[Data records]
— start —
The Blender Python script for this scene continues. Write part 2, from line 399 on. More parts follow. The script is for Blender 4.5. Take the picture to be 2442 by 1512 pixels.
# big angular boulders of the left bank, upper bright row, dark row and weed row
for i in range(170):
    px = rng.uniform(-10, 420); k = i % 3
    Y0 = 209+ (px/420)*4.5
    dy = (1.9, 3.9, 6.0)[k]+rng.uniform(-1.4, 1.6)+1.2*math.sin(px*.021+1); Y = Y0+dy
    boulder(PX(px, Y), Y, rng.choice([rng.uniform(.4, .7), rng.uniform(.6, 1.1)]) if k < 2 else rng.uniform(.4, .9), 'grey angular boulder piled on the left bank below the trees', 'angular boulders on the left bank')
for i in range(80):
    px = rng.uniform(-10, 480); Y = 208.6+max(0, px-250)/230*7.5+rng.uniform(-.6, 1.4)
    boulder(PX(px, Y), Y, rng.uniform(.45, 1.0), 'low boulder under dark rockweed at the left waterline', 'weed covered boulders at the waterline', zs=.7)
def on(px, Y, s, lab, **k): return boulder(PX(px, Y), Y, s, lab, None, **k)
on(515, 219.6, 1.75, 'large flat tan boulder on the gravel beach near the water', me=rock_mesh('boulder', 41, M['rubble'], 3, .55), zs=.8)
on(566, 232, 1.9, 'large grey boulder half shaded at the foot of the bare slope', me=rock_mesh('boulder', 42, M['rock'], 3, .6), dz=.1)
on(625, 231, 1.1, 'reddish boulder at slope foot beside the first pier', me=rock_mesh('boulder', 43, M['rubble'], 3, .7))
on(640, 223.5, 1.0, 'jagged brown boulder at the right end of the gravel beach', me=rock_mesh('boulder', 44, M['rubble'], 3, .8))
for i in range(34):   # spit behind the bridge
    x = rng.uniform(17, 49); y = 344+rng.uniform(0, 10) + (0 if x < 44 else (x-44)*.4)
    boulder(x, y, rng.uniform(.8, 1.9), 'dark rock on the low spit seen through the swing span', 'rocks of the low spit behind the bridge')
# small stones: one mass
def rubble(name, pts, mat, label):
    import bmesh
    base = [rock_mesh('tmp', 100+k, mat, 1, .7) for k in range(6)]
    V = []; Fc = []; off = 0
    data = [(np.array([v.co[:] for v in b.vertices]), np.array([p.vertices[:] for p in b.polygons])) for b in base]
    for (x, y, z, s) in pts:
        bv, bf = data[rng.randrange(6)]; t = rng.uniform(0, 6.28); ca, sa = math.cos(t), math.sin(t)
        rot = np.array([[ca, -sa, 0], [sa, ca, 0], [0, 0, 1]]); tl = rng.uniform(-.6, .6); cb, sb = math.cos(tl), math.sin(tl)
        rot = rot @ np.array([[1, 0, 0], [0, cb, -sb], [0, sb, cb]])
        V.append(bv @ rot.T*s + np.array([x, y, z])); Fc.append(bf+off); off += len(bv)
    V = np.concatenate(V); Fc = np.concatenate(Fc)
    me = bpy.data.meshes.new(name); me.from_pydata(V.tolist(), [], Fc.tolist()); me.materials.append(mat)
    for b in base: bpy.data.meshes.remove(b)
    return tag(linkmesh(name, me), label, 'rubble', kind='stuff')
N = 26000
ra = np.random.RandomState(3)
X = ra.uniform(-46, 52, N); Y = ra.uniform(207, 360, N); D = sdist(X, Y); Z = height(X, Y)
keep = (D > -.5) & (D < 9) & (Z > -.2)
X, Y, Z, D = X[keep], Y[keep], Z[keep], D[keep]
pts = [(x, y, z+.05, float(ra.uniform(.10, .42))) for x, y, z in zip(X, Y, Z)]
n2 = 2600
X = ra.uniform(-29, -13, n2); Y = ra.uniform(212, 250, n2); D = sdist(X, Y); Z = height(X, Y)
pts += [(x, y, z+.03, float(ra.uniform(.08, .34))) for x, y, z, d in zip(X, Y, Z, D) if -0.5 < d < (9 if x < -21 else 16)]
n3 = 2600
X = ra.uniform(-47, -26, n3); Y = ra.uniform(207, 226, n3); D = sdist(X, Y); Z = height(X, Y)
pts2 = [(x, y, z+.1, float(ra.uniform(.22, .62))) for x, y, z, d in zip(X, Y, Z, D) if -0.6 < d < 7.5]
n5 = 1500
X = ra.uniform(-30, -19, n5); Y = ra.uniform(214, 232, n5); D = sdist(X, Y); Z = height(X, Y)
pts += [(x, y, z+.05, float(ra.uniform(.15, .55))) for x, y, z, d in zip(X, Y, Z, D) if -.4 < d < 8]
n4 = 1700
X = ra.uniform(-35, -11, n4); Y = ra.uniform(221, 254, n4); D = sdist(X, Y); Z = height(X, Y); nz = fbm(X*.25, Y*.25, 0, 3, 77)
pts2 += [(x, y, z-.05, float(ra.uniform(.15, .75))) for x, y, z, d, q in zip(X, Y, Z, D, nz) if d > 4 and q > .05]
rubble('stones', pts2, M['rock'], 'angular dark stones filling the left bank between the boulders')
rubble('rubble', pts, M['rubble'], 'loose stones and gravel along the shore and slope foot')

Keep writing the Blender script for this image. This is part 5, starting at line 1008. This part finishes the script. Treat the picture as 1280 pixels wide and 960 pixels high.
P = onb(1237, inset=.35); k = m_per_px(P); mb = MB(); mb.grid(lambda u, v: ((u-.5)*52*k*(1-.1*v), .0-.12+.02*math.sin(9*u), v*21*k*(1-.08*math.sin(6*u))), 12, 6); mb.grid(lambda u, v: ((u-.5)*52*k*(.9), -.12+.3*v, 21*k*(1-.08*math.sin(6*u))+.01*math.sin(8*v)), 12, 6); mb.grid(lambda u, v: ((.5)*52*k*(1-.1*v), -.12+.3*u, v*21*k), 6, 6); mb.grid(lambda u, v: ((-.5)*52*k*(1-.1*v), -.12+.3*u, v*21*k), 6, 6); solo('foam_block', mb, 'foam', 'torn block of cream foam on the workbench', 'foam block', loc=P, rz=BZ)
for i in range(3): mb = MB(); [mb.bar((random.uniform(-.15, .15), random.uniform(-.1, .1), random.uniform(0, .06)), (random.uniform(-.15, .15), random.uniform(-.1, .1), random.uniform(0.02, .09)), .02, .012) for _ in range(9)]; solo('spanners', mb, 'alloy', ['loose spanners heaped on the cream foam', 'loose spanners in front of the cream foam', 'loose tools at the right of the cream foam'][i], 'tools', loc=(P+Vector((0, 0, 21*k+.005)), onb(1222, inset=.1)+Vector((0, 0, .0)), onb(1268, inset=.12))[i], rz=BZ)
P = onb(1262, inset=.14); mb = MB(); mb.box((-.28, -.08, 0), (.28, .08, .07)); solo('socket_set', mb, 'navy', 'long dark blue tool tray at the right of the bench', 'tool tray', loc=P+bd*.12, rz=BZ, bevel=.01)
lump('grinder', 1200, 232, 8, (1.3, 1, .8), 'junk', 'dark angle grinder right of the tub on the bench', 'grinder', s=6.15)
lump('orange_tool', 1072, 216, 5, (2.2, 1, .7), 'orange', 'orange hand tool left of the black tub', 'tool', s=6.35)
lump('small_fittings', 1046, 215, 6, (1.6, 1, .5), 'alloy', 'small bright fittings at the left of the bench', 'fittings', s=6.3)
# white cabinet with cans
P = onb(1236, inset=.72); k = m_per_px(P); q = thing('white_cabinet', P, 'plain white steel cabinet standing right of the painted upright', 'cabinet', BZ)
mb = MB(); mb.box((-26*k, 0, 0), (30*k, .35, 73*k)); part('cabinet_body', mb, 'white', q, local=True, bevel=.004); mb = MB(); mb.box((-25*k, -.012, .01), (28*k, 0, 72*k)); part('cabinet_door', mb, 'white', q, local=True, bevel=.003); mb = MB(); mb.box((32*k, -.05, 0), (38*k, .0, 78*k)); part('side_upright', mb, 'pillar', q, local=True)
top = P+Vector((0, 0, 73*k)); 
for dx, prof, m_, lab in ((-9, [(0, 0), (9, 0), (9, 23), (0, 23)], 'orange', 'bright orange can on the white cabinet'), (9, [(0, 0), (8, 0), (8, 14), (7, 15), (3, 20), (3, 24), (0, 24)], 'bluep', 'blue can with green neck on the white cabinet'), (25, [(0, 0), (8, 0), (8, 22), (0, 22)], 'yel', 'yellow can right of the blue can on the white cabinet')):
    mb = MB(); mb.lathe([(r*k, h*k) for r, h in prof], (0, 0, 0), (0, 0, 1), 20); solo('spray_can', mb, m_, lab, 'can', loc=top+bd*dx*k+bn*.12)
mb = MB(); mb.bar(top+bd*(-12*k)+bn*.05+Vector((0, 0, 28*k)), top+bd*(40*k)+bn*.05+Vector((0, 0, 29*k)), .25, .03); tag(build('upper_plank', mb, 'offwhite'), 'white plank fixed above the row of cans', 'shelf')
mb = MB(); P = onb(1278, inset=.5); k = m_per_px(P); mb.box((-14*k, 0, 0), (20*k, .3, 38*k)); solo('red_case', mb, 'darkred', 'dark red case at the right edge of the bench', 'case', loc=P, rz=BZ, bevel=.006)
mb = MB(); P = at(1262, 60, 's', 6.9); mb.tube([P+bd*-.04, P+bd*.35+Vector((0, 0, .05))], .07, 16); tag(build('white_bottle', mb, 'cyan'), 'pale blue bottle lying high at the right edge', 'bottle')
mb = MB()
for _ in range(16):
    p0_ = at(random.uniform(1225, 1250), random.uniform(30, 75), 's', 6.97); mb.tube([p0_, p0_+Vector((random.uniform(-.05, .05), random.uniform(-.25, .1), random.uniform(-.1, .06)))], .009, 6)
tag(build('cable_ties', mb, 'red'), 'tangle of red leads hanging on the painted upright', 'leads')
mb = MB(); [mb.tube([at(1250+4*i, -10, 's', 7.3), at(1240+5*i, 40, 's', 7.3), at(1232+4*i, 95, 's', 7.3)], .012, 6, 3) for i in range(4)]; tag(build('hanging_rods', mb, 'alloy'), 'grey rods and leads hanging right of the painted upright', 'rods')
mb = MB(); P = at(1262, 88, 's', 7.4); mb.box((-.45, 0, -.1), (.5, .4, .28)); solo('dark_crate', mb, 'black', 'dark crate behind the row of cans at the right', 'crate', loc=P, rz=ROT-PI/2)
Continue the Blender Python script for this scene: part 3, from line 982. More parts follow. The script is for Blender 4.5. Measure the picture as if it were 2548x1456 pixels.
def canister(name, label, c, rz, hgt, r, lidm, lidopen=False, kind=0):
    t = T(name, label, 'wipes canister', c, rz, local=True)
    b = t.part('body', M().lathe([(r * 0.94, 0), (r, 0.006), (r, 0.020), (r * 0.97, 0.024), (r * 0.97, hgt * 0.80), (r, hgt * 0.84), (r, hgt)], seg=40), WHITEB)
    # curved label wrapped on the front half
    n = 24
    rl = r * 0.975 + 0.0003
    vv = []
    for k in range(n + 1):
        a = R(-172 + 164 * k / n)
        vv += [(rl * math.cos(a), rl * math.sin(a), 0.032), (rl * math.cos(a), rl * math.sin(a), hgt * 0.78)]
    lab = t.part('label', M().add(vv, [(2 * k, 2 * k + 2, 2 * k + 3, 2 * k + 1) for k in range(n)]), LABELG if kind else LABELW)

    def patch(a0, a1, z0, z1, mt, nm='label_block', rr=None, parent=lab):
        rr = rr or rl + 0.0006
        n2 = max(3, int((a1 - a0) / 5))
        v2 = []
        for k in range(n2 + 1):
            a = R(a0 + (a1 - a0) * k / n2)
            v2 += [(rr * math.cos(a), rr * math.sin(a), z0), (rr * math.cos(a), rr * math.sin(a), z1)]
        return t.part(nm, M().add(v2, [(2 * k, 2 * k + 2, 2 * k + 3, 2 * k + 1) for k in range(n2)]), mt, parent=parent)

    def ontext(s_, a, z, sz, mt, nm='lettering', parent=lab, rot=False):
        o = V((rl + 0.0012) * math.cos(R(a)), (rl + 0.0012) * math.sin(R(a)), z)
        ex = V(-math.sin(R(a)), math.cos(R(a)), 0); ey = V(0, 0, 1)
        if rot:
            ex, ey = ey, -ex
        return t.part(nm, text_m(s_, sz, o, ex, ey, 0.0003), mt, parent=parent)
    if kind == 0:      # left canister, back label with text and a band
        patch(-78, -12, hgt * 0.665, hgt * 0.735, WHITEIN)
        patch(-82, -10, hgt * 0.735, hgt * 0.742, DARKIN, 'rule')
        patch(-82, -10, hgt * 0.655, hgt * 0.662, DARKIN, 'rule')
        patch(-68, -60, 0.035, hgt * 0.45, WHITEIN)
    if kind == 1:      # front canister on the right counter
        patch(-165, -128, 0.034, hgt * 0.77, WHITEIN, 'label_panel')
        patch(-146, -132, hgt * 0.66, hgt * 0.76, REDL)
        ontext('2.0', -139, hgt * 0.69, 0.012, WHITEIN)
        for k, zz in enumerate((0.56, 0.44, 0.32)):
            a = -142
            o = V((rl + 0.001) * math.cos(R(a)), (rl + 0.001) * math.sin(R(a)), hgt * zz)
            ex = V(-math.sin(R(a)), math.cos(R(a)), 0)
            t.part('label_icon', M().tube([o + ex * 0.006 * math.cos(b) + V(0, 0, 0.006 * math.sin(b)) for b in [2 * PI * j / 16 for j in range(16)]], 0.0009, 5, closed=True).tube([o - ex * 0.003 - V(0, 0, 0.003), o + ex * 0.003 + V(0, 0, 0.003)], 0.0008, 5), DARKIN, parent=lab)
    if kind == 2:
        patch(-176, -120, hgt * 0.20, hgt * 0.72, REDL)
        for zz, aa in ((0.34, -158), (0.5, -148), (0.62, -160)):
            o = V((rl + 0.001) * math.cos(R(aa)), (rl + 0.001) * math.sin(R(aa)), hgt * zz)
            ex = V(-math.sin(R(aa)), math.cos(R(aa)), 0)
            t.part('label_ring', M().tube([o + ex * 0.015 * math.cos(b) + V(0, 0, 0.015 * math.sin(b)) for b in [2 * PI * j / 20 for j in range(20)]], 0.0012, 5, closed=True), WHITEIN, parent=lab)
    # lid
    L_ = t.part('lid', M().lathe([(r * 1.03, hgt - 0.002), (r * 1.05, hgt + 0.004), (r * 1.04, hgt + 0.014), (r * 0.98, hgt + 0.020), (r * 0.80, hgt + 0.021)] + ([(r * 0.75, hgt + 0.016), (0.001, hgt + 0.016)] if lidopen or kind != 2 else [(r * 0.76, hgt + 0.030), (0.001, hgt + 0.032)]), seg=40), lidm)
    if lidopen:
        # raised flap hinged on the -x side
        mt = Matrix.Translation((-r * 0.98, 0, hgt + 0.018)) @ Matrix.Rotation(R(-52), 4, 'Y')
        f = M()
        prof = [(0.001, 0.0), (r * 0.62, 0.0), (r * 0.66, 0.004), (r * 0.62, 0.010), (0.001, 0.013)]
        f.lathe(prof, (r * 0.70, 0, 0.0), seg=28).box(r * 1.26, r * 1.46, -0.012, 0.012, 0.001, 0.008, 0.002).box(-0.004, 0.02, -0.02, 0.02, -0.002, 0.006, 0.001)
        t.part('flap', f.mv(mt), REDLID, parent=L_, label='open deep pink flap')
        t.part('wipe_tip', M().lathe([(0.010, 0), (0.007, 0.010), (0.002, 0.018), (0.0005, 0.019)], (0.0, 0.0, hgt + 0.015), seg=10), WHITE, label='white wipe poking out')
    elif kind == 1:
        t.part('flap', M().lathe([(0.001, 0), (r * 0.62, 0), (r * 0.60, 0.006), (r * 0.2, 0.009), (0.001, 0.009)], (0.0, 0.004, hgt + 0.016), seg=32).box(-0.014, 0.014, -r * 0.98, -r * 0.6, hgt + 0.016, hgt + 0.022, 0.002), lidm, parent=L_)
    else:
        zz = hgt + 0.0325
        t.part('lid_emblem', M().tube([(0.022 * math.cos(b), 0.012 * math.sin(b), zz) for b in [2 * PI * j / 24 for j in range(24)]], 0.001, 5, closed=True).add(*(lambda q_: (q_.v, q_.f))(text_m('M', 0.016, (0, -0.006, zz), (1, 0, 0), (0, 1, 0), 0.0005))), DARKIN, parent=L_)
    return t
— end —
» Stated task: Repeat the entries above verbatim, but only from the line that has "Continue the Blender" down to the line that has "lab = t.part('label', M().add(vv, [(2", inclusive.

» Exercise solution:
Continue the Blender Python script for this scene: part 3, from line 982. More parts follow. The script is for Blender 4.5. Measure the picture as if it were 2548x1456 pixels.
def canister(name, label, c, rz, hgt, r, lidm, lidopen=False, kind=0):
    t = T(name, label, 'wipes canister', c, rz, local=True)
    b = t.part('body', M().lathe([(r * 0.94, 0), (r, 0.006), (r, 0.020), (r * 0.97, 0.024), (r * 0.97, hgt * 0.80), (r, hgt * 0.84), (r, hgt)], seg=40), WHITEB)
    # curved label wrapped on the front half
    n = 24
    rl = r * 0.975 + 0.0003
    vv = []
    for k in range(n + 1):
        a = R(-172 + 164 * k / n)
        vv += [(rl * math.cos(a), rl * math.sin(a), 0.032), (rl * math.cos(a), rl * math.sin(a), hgt * 0.78)]
    lab = t.part('label', M().add(vv, [(2 * k, 2 * k + 2, 2 * k + 3, 2 * k + 1) for k in range(n)]), LABELG if kind else LABELW)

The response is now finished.